The claimant, Mark Green, was involved in an auto collision on Mar. 29, 2016. Intact paid him an income replacement benefit, but then terminated the benefit on Sept. 2, 2019, after determining that Green did not meet the test for post-104-week entitlement.

Green claimed the cost of the multidisciplinary report to rebut the respondent’s income replacement benefit determination, but Intact denied the claim. Green took Intact’s decision not to fund the report to the LAT.

“[Green] submits that, as a matter of procedural fairness, he is entitled to be assessed for an income replacement benefit by the assessors of his choice,” LAT vice-chairwoman Theresa McGee stated in the tribunal’s decision in Green v. Intact Insurance Company, released Friday. “He relies on the Divisional Court’s decision in Certas v. Gonsalves as support for his submission that a party must be given an equal opportunity to respond to the position taken against it because that is what procedural fairness dictates.

“He also submits that he has a substantive right to combat the opinions of the respondent’s experts under s. 25 of the Schedule.”

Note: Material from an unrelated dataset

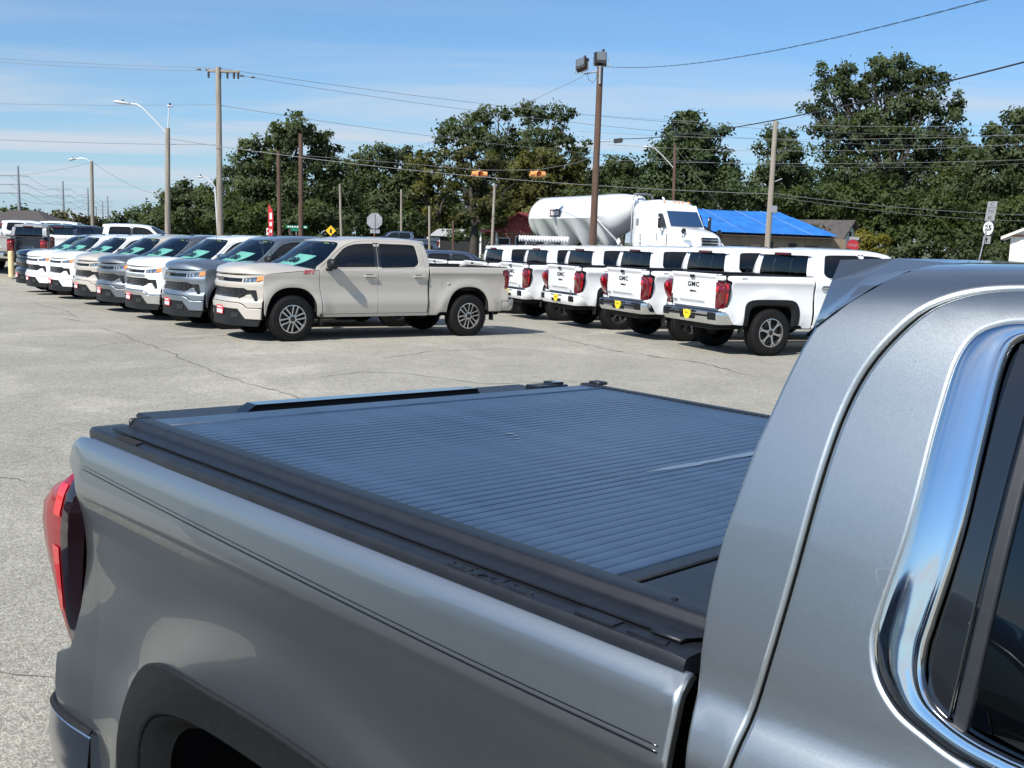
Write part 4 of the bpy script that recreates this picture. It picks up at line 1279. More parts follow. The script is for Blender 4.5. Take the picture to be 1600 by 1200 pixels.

Intact, for its part, argued successfully that s. 25 of the Statutory Accident Benefits Schedule (SABS) relates to the determination of a catastrophic impairment, not to income replacement entitlement benefits.

In siding with Intact, McGee also found that Certas v. Gonsalves did not stand for the proposition that the insurer had to fund a rebuttal report based on the principle of procedural fairness.

“In Gonsalves, the court restored an arbitrator’s decision to adjourn a matter to allow an insurer time to respond to an insured’s late-filed expert reports,” McGhee wrote. “That case concerned steps taken in the decision-making process. It does not stand for the proposition advanced by [Green].

“The common law duty of procedural fairness is one that is owed by an administrative decision-maker [such as LAT] to participants in the decision-making process. It is a set of participatory rights which aim to ensure that administrative decisions are made using a fair and open procedure.

Gonsalves was about an adjournment granted to allow a party to marshal responsive evidence and fairly participate in litigation. Gonsalves is not authority for an administrative decision-maker compelling one party in a dispute to assume costs associated with the litigation on another party’s behalf.”

McGhee then turned to s. 25 of the SABS to see whether there was a substantive right in law for the insurer to pay for a report to be used by the claimant in a dispute over income replacement benefits. She found that there was no such substantive right in the SABS.

“Section 25(1)5 plainly requires insurers to pay ‘reasonable fees charged for preparing an application under section 45 for a determination of whether the insured person has sustained a catastrophic impairment…’” McGhee wrote.

“The plain meaning of the provision is clear: it refers to costs associated with an application for catastrophic impairment determination. It does not refer to income replacement benefit reports.”